[THE EXERCISE]: Restate the whole listing word for word. Pictures are left out.

[DATA SECTION]:
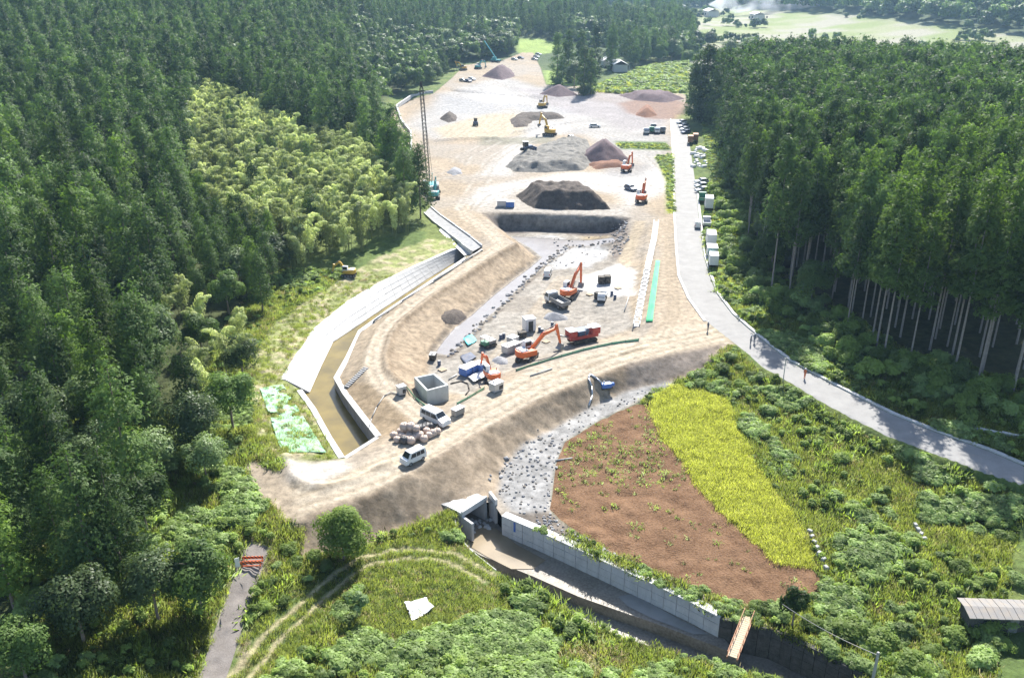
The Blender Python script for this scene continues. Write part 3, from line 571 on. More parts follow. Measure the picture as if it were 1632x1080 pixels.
L_kud = foliage('kudzu_leaves', (0.17, 0.25, 0.08), (0.37, 0.46, 0.19), 0.52, 0.45, 0.3)
L_gras = foliage('grass_blades', (0.17, 0.23, 0.05), (0.34, 0.37, 0.11), 0.5, 0.6, 0.3)
L_yel = foliage('ripe_grass', (0.44, 0.48, 0.10), (0.60, 0.60, 0.17), 0.5, 0.6, 0.2)
L_dry = foliage('dry_grass', (0.25, 0.21, 0.10), (0.42, 0.36, 0.20), 0.3, 0.7, 0.2)
M_bark = rocky('cedar_bark', (0.15, 0.115, 0.09), (0.30, 0.25, 0.21), 3.0, 0.5); M_bark2 = rocky('pale_cedar_bark', (0.22, 0.19, 0.17), (0.38, 0.34, 0.31), 3.0, 0.5); M_culm = paint('bamboo_culm', (0.16, 0.19, 0.06), 0.5, dirt=0.3)
# species meshes: (crown, trunk) at reference height
CEDAR = [(cedar_mesh(10 + k, 20, 3.55 + 0.35 * (k % 3), 0.16, 125, 16, 4, 0.25, L_cedy if k == 3 else L_ced, 0.58 + 0.1 * (k % 3)), trunk_mesh(19.3, 0.24, 0.0, M_bark, k)) for k in range(5)]
TALL = [(cedar_mesh(30 + k, 24, 2.95 + 0.25 * (k % 3), 0.44, 110, 16, 4, 0.25, (L_ced, L_ced, L_cedy)[k % 3], 0.85), trunk_mesh(23.2, 0.145, 0.004 * (k % 3), M_bark2, 40 + k)) for k in range(5)]
TALLY = [(cedar_mesh(50 + k, 23, 2.9, 0.42, 100, 15, 4, 0.235, L_cedy, 0.8), trunk_mesh(22.2, 0.145, 0.0, M_bark2, 60 + k)) for k in range(2)]
BROAD = [(blob_mesh(70 + k, 12, 4.0 + 0.4 * (k % 2), 0.10, 20, 400, 0.205, (L_brd, L_brd2)[k % 2], 0.95, 'broadleaf_crown', 0.3, 0.9), trunk_mesh(9, 0.22, 0.01, M_bark, 80 + k, 6)) for k in range(4)]
BAMB = [(bamboo_mesh(90 + k, 12.5, 6, 300, 0.30, L_bam), None) for k in range(4)]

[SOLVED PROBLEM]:
The Blender Python script for this scene continues. Write part 3, from line 571 on. More parts follow. Measure the picture as if it were 1632x1080 pixels.
L_kud = foliage('kudzu_leaves', (0.17, 0.25, 0.08), (0.37, 0.46, 0.19), 0.52, 0.45, 0.3)
L_gras = foliage('grass_blades', (0.17, 0.23, 0.05), (0.34, 0.37, 0.11), 0.5, 0.6, 0.3)
L_yel = foliage('ripe_grass', (0.44, 0.48, 0.10), (0.60, 0.60, 0.17), 0.5, 0.6, 0.2)
L_dry = foliage('dry_grass', (0.25, 0.21, 0.10), (0.42, 0.36, 0.20), 0.3, 0.7, 0.2)
M_bark = rocky('cedar_bark', (0.15, 0.115, 0.09), (0.30, 0.25, 0.21), 3.0, 0.5); M_bark2 = rocky('pale_cedar_bark', (0.22, 0.19, 0.17), (0.38, 0.34, 0.31), 3.0, 0.5); M_culm = paint('bamboo_culm', (0.16, 0.19, 0.06), 0.5, dirt=0.3)
# species meshes: (crown, trunk) at reference height
CEDAR = [(cedar_mesh(10 + k, 20, 3.55 + 0.35 * (k % 3), 0.16, 125, 16, 4, 0.25, L_cedy if k == 3 else L_ced, 0.58 + 0.1 * (k % 3)), trunk_mesh(19.3, 0.24, 0.0, M_bark, k)) for k in range(5)]
TALL = [(cedar_mesh(30 + k, 24, 2.95 + 0.25 * (k % 3), 0.44, 110, 16, 4, 0.25, (L_ced, L_ced, L_cedy)[k % 3], 0.85), trunk_mesh(23.2, 0.145, 0.004 * (k % 3), M_bark2, 40 + k)) for k in range(5)]
TALLY = [(cedar_mesh(50 + k, 23, 2.9, 0.42, 100, 15, 4, 0.235, L_cedy, 0.8), trunk_mesh(22.2, 0.145, 0.0, M_bark2, 60 + k)) for k in range(2)]
BROAD = [(blob_mesh(70 + k, 12, 4.0 + 0.4 * (k % 2), 0.10, 20, 400, 0.205, (L_brd, L_brd2)[k % 2], 0.95, 'broadleaf_crown', 0.3, 0.9), trunk_mesh(9, 0.22, 0.01, M_bark, 80 + k, 6)) for k in range(4)]
BAMB = [(bamboo_mesh(90 + k, 12.5, 6, 300, 0.30, L_bam), None) for k in range(4)]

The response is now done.